Hardware chief behind Apple Silicon and iPhone Air, Ternus, takes over Tim Cooks position
Tim Cook was 50 years old when Steve Jobs handed him Apple. John Ternus is also 50. On September 1, he will become only the third CEO in Apple's history and the first to inherit the company at a moment when artificial intelligence is rewriting the rules of consumer technology.
Ternus has never run a company before. His Apple reputation shows him as an engineer who follows precise details to deliver products with complete quality control, which helped Apple during its hardware operations but will face challenges in the software intelligence era.
Who is John Ternus and how he got here?
Ternus started working at Apple in 2001 as a product design engineer at the same time the original iPod launched. He started his career in the hardware organisation and worked there for twelve years until he became vice president of hardware engineering in 2013. He achieved the senior vice president of hardware engineering position in 2021 and reported directly to Cook as a member of the executive team.

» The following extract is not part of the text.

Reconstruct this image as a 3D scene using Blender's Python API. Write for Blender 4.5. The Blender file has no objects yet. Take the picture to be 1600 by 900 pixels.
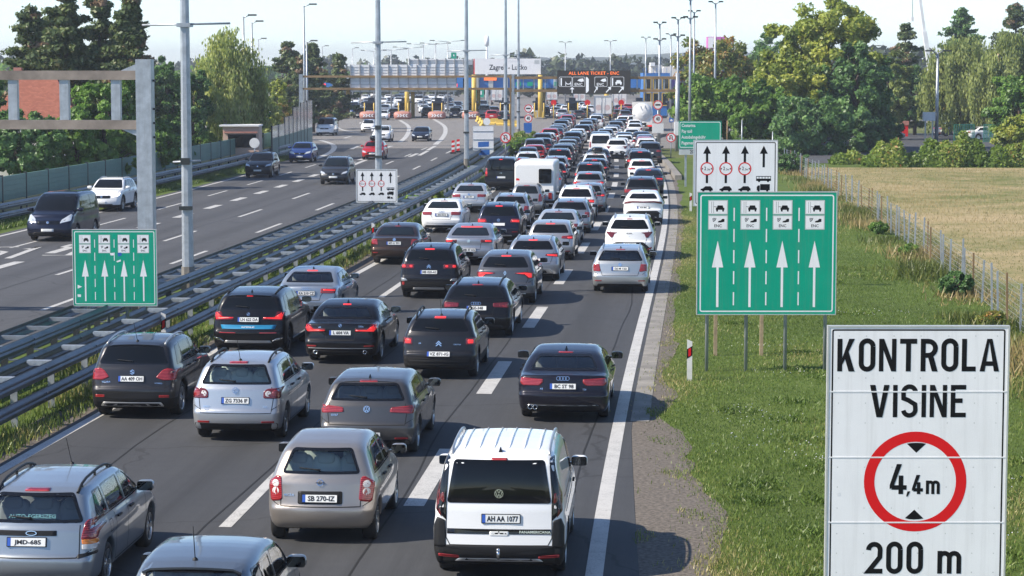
import bpy, bmesh, math, random
import numpy as np
from mathutils import Vector, Matrix
from mathutils.bvhtree import BVHTree
from math import radians, sin, cos, pi, sqrt, atan2, atan

S = bpy.context.scene
C = S.collection
rng = np.random.default_rng(7)
random.seed(7)

# ------------------------------------------------------------------ camera
CAM_H, FPX, HORIZ = 7.05, 3600.0, 112.0          # height, focal length in pixels of the 1600 px frame, horizon row
PITCH = atan((450 - HORIZ) / FPX)
cd = bpy.data.cameras.new("camera")
cd.sensor_width = 36.0
cd.lens = FPX / 1600 * 36.0
cd.clip_start, cd.clip_end = 0.5, 20000
cam = bpy.data.objects.new("camera", cd)
cam.location = (0, 0, CAM_H)
cam.rotation_euler = (radians(90) - PITCH, 0, 0)
C.objects.link(cam)
S.camera = cam

# ------------------------------------------------------------------ sky, sun, exposure
SUN_EL = radians(41)
SUN_TRAVEL = Vector((1.0, 0.30, 0)).normalized()    # the way the light runs over the ground
w = bpy.data.worlds.new("World")
S.world = w
w.use_nodes = True
nt = w.node_tree
sky = nt.nodes.new("ShaderNodeTexSky")
sky.sky_type = 'NISHITA'
sky.sun_disc = False
sky.sun_elevation = SUN_EL
to_sun = -SUN_TRAVEL
sky.sun_rotation = atan2(to_sun.x, to_sun.y)
sky.altitude = 100
sky.air_density = 0.7
sky.dust_density = 0.04
sky.ozone_density = 2.4
bg = nt.nodes["Background"]
nt.links.new(sky.outputs[0], bg.inputs[0])
bg.inputs[1].default_value = 0.115
sd = bpy.data.lights.new("sun", 'SUN')
sd.energy = 4.2
sd.angle = radians(0.5)
sd.color = (1.0, 0.91, 0.77)
sun = bpy.data.objects.new("sun", sd)
sun_dir = Vector((SUN_TRAVEL.x * cos(SUN_EL), SUN_TRAVEL.y * cos(SUN_EL), -sin(SUN_EL)))
sun.rotation_euler = sun_dir.to_track_quat('-Z', 'Y').to_euler()
sun.location = (-60, 40, 80)
C.objects.link(sun)
S.view_settings.view_transform = 'Standard'
S.view_settings.look = 'None'
S.view_settings.gamma = 1
S.view_settings.use_curve_mapping = False
S.view_settings.exposure = 0.96
S.render.engine = 'CYCLES'
S.cycles.use_denoising = True
S.cycles.max_bounces = 6
S.cycles.transparent_max_bounces = 12
S.cycles.volume_bounces = 0
S.cycles.sample_clamp_indirect = 6
# ------------------------------------------------------------------ helpers
def ray(px, py):
    cx, cy = (px - 800) / FPX, (450 - py) / FPX
    f = Vector((0, cos(PITCH), -sin(PITCH))); u = Vector((0, sin(PITCH), cos(PITCH)))
    return f + Vector((cx, 0, 0)) + u * cy
def G(px, py, z=0.0):                       # the ground point seen at a pixel of the photograph
    d = ray(px, py); t = (CAM_H - z) / -d.z
    return Vector((0, 0, CAM_H)) + d * t
def D(px, py, Y):                           # the point at distance Y along the view
    d = ray(px, py); t = Y / d.y
    return Vector((0, 0, CAM_H)) + d * t

def set_props(o, label=None, cat=None, group=None, kind=None):
    if label: o["label"] = label
    if cat: o["category"] = cat
    if group: o["group"] = group
    if kind: o["kind"] = kind
    return o
def empty(name, loc, rz=0.0, label=None, cat=None, group=None):
    o = bpy.data.objects.new(name, None); o.empty_display_size = 0.2
    o.location = loc; o.rotation_euler = (0, 0, rz); C.objects.link(o)
    return set_props(o, label, cat, group)
def link(name, me, parent=None, mats=None):
    o = bpy.data.objects.new(name, me); C.objects.link(o)
    if parent is not None: o.parent = parent
    if mats is not None:
        for m in (mats if isinstance(mats, (list, tuple)) else [mats]):
            me.materials.append(m)
    return o
def copy_tree(o, parent=None):
    c = o.copy(); C.objects.link(c)
    if parent is not None:
        c.parent = parent; c.matrix_parent_inverse = o.matrix_parent_inverse.copy()
    for ch in list(o.children): copy_tree(ch, c)
    return c

def np_mesh(name, V, F, smooth=False, attrs=None):
    """mesh from numpy arrays; F is (n,3) or (n,4)"""
    me = bpy.data.meshes.new(name)
    V = np.asarray(V, dtype=np.float32); F = np.asarray(F, dtype=np.int32)
    n, k = F.shape
    me.vertices.add(len(V)); me.vertices.foreach_set("co", V.ravel())
    me.loops.add(n * k); me.loops.foreach_set("vertex_index", F.ravel())
    me.polygons.add(n); me.polygons.foreach_set("loop_start", np.arange(0, n * k, k, dtype=np.int32))
    me.polygons.foreach_set("loop_total", np.full(n, k, dtype=np.int32))
    if smooth: me.polygons.foreach_set("use_smooth", np.ones(n, dtype=bool))
    me.update(calc_edges=True)
    if attrs:
        for a, val in attrs.items():
            at = me.attributes.new(a, 'FLOAT', 'POINT'); at.data.foreach_set("value", np.asarray(val, dtype=np.float32))
    return me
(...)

Before joining Apple, he was a mechanical engineer with Virtual Research Systems and earned a bachelor’s degree in mechanical engineering from the University of Pennsylvania. From the very beginning of his professional life, everything about him has been defined by his mechanical engineering background.

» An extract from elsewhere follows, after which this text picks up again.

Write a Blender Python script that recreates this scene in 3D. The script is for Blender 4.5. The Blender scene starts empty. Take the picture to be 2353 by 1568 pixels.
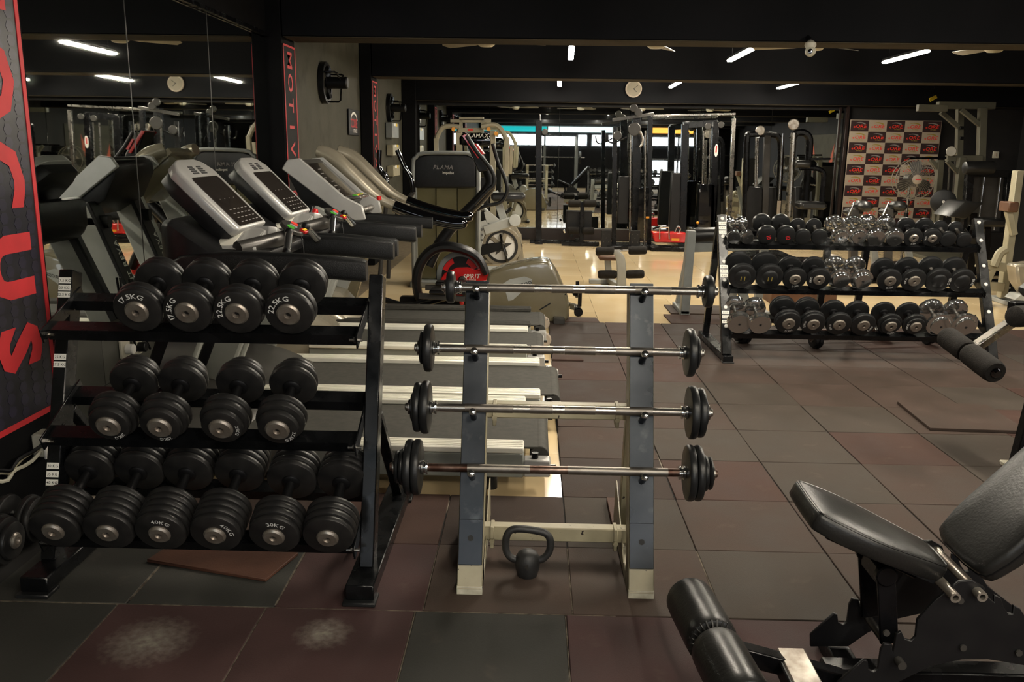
import bpy, bmesh, math, random
from mathutils import Vector, Matrix

random.seed(11)
sc = bpy.context.scene
col = sc.collection
V = Vector
PI = math.pi

# ------------------------------------------------------------------ camera
F_PX, PITCH, YAW, ROLL, CAM = 1985.6, .2195, .0219, -.0136, V((0, 0, 1.5107))
_f = V((-math.sin(YAW)*math.cos(PITCH), math.cos(YAW)*math.cos(PITCH), -math.sin(PITCH)))
_r = V((math.cos(YAW), math.sin(YAW), 0))
_d = _f.cross(_r)
RX = math.cos(ROLL)*_r + math.sin(ROLL)*_d
DN = -math.sin(ROLL)*_r + math.cos(ROLL)*_d
FW = _f
cam_d = bpy.data.cameras.new('camera')
cam_d.sensor_width = 36
cam_d.lens = F_PX/2353*36
cam_d.clip_start = .05
cam = bpy.data.objects.new('camera', cam_d)
col.objects.link(cam)
M = Matrix((RX, -DN, -FW)).transposed().to_4x4()
M.translation = CAM
cam.matrix_world = M
sc.camera = cam

# ------------------------------------------------------------------ world, exposure
w = bpy.data.worlds.new('world')
sc.world = w
w.use_nodes = True
w.node_tree.nodes['Background'].inputs[0].default_value = (.75, .85, 1, 1)
w.node_tree.nodes['Background'].inputs[1].default_value = .02
sc.view_settings.view_transform = 'Standard'
sc.view_settings.look = 'None'
sc.view_settings.exposure = 0
sc.view_settings.gamma = 1
LAMP = 262.0      # strength of the LED strips
WINDOW = 9.0     # strength of the daylit shop front behind the camera


def ray(px, py):
    return RX*((px-1176.5)/F_PX) + DN*((py-784)/F_PX) + FW


def at(px, py, Y):                # the point a pixel looks at on the plane y = Y
    d = ray(px, py)
    return CAM + d*(Y/d.y)


def atz(px, py, Z=0):             # ... on the level z = Z
    d = ray(px, py)
    return CAM + d*((Z-CAM.z)/d.z)


# ------------------------------------------------------------------ materials
def lin(h):
    o = []
    for i in (0, 2, 4):
        c = int(h[i:i+2], 16)/255
        o.append(c/12.92 if c <= .04045 else ((c+.055)/1.055)**2.4)
    return (*o, 1)


MATS = {}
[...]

Ternus's fingerprints are on the products that defined Apple's last decade. He oversaw the transition from Intel chips to Apple Silicon, the M-series processors that handed Mac an unusual competitive edge in a laptop market that had been stagnant for years. Mac gained meaningful market share during that period, a result industry analysts tied directly to the chip transition Ternus championed.
More recently, Ternus was the public face of the iPhone Air reveal, described internally as the most significant iPhone redesign since 2017. His willingness to appear on stage at major product events unusual for a hardware engineering chief signalled that Apple's board had been watching him as a potential public leader for some time.
Cook leaves, having built Apple into one of the most valuable companies on earth. He will stay on as executive chairman, a structure that mirrors the Jobs-to-Cook transition in its intent if not its circumstances. The challenge Ternus inherits is sharper: rivals are deploying AI at the hardware level in ways that are beginning to erode Apple's lock on the premium consumer market.